Reduction in paid hours while maintaining salary transfers a portion of surplus value from employer to employee.

  • That’s what is unacceptable for employers. Can’t have that. That’s communism right here (it is not, but that’s how companies react to such things).
  • But at the same time, that’s the mutually beneficial relationship companies love to talk about it – brought to a semblance of life.

Company needs to decide whether:

  • this transfer of surplus value is justified by retention gains.
  • improved morale outweighs cost.
  • productivity efficiencies offset the lack of the 5-th day.
  • retention pressures require matching such benefits.

The answer is NO.

What We Get Instead?

So it devolves into – less time invested, less money paid. And the whole thing turns into this macabre trade off.

Employees give up:

  • a portion of income;
  • financial stability;
  • long-term earning.

In contrast, employee gains:

  • apparently more time.
  • presumably better work-life balance.
  • seemingly potentially better health and lower burnout.

I seem to be overusing the word “seemingly”. Probably because you still end up in the Jevons Paradox but with less money paid for your trouble.

At the same time, the employer reaps the shallow rewards:

  • Saves some money out of reduced wage burden.
  • Gets more predictable staffing costs.
  • Productivity gains from temporarily happier employees and then because Jevons Paradox kicks in.

Is there a way to avoid Jevons Paradox of the 4-Day Work Week?

Kinda. We did some consulting on switching from 5-day to 4-day work week for Ukrainian startups during 2024-2025.

The main observation is that the ramp up occurs naturally and everyone notices it way after it has taken full effect.

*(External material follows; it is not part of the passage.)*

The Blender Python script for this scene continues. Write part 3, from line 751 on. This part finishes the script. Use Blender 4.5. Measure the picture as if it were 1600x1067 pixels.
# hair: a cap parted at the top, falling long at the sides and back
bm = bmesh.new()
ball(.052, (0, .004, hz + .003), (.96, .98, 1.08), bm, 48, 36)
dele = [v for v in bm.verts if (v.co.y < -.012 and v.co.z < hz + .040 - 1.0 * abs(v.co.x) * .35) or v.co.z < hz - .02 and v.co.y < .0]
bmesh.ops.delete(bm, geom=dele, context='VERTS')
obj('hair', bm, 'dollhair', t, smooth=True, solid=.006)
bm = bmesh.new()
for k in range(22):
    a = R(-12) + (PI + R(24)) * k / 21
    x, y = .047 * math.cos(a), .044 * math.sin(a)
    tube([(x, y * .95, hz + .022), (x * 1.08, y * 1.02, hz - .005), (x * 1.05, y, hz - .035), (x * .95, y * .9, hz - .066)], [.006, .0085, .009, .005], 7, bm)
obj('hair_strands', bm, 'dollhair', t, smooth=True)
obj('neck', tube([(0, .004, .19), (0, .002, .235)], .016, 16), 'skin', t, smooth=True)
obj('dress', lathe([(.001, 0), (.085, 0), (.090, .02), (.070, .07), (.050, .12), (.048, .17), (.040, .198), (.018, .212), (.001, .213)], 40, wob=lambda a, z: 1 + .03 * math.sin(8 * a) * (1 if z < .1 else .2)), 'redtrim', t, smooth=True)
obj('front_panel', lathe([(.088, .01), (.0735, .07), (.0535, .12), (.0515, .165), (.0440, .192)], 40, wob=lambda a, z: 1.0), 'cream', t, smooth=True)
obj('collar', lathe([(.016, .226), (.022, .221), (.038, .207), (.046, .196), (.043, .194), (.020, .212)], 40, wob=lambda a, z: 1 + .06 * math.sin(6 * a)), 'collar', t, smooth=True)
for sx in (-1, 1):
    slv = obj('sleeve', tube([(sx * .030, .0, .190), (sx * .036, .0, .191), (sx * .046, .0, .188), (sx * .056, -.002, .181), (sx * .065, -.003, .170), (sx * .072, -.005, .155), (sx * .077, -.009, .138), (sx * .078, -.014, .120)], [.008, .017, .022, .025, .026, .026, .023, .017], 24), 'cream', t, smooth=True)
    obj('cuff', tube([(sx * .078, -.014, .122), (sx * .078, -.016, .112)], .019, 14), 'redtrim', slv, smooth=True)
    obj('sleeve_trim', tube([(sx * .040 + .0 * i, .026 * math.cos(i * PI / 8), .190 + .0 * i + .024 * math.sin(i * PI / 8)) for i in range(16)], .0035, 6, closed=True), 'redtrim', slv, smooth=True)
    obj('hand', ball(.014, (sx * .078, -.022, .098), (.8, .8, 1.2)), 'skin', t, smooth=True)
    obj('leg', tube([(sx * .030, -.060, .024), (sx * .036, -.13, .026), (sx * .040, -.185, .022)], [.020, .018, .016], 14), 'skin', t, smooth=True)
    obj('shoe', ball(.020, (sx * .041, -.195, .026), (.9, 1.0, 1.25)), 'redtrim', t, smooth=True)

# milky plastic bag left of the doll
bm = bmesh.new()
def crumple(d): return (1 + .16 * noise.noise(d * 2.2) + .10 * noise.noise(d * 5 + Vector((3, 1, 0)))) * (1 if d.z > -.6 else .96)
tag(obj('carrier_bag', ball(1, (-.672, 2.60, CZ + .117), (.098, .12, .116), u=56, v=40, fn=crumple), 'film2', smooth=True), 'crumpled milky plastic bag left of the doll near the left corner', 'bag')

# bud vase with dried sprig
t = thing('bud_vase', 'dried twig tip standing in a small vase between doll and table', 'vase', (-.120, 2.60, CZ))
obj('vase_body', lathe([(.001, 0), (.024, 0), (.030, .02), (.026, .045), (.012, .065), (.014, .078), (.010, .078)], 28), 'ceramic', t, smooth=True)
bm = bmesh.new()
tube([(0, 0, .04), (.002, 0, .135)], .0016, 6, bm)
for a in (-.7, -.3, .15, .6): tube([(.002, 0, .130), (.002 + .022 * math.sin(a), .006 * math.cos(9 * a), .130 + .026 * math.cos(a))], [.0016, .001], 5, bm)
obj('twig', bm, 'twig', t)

The most effective exploitation mitigation techniques that management can implement that has proven effects are the following:
  • fixed workload ceilings. 
    • You can delineate it per sprint or per month or even per quarter.
    • Formal commitments that efficiency gains must be return to employees as time instead of  extracting them as performance. Anything that goes beyond – company either pays for it or the employee is in the right to decline extra workload per mutual agreement (and then they get fired for being bad team players – I’ll get to that).
    • This aspect includes management training on risk of “capacity creep”. It ends up being “we’ve educated ourselves and now understand our wrongdoing, we will proceed to do it more discreetly”. But if you take it seriously, it might work.
  • periodic audits of load, velocity, and stress indicators. 
      • The problem is that it requires having actual HR managers in the company which almost never the fact so good luck with that.
      • It usually turns into “we’ve investigated ourselves and found no wrongdoing”.
      • But if you treat this seriously – it actually works.
  • rules preventing the expansion of scope inside newly optimized workflows. 
      • explicit prohibition on raising expectations for output per hour.
  • frequent employee wellness checkups with regular recreation breaks
    • Once again you need real HR to do that. And also responsible team leads.
    • Basically, you need to check if someone is going to get fried and stage timely intervention.
    • This approach also works for 5-day weeks and you don’t even need to pull rabbits out of a hat to cram it somewhere.